Lo que se subraya del Padre no es que sea Padre de Jesús, sino
Padre de cada uno de nosotros, porque nos adopta como hijos.
Lo que se dice del Espíritu Santo no es que «procede del Padre y del Hijo por generación intelectual», sino que nos libra del miedo a Dios, de sentirnos ante él como
esclavos, y nos hace gritarle con entusiasmo: «Abba» (papá).
Y del Hijo no se exalta su relación con el Padre y el Espíritu,
sino su relación con nosotros: «coherederos con Cristo, ya que sufrimos con él para ser
también con él glorificados».
Reflexión final
La fiesta de la Trinidad provoca en muchos cristianos la sensación
de enfrentarse a un misterio insoluble, no es la que más atrae del calendario
litúrgico.
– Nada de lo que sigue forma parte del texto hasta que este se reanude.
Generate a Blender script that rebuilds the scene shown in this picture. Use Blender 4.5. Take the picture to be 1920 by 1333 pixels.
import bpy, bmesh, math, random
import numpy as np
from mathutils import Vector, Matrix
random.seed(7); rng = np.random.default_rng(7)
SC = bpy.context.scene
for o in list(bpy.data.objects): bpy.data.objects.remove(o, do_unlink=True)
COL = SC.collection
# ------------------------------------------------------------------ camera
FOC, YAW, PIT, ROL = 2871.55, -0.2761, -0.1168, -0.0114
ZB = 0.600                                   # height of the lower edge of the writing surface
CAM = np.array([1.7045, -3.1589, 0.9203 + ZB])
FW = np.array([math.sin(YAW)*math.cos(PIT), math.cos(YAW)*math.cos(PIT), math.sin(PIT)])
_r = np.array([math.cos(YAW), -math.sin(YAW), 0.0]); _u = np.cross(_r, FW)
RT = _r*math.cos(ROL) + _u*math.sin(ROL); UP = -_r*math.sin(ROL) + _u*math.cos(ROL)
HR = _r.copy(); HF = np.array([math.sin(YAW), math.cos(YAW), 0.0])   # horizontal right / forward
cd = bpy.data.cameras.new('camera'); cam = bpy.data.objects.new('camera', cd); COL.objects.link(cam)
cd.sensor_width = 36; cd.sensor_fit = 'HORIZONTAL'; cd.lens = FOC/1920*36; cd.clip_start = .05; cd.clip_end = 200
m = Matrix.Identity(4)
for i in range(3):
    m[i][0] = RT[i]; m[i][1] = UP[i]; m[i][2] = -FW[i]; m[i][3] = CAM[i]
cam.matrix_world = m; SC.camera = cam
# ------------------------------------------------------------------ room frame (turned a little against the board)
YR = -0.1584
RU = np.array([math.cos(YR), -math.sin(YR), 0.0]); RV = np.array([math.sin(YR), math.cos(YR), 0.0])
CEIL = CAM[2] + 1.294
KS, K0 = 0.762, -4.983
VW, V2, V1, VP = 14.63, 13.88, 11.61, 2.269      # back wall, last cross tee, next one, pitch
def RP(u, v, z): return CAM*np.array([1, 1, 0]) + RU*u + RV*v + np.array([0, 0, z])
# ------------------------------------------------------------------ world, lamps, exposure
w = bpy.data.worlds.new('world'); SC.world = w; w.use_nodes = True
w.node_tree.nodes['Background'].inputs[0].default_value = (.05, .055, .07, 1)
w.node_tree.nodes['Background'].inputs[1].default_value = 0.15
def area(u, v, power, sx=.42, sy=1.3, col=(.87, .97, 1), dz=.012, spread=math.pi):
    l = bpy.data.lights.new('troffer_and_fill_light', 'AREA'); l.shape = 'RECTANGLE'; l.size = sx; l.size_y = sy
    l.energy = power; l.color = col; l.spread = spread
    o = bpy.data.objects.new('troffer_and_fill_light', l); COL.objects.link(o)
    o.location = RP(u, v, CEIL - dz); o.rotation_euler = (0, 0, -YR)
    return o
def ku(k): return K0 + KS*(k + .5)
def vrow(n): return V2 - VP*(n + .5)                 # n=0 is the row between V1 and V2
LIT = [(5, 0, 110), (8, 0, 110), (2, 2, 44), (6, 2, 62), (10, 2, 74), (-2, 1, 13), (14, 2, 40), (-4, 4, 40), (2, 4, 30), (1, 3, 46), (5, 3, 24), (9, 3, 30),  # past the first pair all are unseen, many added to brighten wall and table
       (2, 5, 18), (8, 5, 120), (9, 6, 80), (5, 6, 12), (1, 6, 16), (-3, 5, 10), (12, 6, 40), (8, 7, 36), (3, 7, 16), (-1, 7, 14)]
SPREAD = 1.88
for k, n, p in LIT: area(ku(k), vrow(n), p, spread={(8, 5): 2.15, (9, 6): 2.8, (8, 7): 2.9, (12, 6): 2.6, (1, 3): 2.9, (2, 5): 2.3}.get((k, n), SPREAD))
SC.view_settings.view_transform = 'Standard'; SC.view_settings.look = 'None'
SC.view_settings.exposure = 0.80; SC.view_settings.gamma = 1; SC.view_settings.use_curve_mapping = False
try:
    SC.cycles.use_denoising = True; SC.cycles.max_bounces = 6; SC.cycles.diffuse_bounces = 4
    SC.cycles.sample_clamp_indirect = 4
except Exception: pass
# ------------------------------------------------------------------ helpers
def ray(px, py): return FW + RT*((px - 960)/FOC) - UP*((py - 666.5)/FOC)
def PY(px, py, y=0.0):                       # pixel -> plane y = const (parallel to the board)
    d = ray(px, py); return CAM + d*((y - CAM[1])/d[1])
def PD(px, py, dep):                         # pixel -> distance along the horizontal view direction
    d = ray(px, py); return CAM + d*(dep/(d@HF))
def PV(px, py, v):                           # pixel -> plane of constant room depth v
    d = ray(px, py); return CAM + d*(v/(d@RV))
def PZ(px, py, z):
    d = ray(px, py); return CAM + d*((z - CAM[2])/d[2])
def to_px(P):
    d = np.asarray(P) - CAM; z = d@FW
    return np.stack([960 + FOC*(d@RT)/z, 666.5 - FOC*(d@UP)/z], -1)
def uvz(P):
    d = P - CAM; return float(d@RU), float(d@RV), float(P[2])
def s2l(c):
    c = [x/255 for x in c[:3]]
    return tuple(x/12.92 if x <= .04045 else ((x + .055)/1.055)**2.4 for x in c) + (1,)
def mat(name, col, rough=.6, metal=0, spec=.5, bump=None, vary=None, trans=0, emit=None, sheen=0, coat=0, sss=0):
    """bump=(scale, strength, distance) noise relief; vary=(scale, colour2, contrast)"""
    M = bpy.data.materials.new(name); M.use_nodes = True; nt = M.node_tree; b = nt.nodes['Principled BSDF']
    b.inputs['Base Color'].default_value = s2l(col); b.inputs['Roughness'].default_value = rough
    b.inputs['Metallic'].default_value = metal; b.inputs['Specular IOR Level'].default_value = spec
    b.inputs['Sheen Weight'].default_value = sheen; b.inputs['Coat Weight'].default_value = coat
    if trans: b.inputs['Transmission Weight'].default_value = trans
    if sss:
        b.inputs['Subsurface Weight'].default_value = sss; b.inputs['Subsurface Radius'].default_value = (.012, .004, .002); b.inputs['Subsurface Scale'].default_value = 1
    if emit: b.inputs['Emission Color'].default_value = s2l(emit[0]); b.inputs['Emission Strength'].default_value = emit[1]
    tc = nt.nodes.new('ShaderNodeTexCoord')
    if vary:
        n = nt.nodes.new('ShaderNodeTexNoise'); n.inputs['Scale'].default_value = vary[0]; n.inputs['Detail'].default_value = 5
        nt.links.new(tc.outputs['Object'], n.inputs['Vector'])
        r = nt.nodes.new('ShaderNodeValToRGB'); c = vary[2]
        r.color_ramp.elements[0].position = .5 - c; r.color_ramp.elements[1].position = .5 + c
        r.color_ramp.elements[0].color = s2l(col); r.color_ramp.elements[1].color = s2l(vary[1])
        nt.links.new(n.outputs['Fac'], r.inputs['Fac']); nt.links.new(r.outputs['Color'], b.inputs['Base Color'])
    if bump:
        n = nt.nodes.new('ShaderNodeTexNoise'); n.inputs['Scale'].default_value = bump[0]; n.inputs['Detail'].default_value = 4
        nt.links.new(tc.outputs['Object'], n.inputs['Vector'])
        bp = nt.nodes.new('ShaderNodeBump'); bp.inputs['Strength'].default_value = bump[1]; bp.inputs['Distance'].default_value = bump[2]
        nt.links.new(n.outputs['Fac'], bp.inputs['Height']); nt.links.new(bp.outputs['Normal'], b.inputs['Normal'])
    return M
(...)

Sin embargo, cuando se escuchan estas tres lecturas la perspectiva
cambia.
El Deuteronomio nos invita a
recordar los beneficios de Dios, empezando por el más grande de todos: su
revelación como único Dios. (Esto no debemos interpretarlo como una condena o
infravaloración de otras religiones).
El evangelio nos recuerda el bautismo,
por el que pasamos a pertenecer a Dios.
La carta a los Romanos nos ofrece
una visión mucho más personal y humana de la Trinidad.
Finalmente, las tres lecturas insisten en el compromiso personal
con estas verdades. La Trinidad no es solo un misterio que se estudia en el
catecismo o la Facultad de Teología. Implica observar lo que Jesús nos ha
enseñado, y unirnos a él en el sufrimiento y la gloria.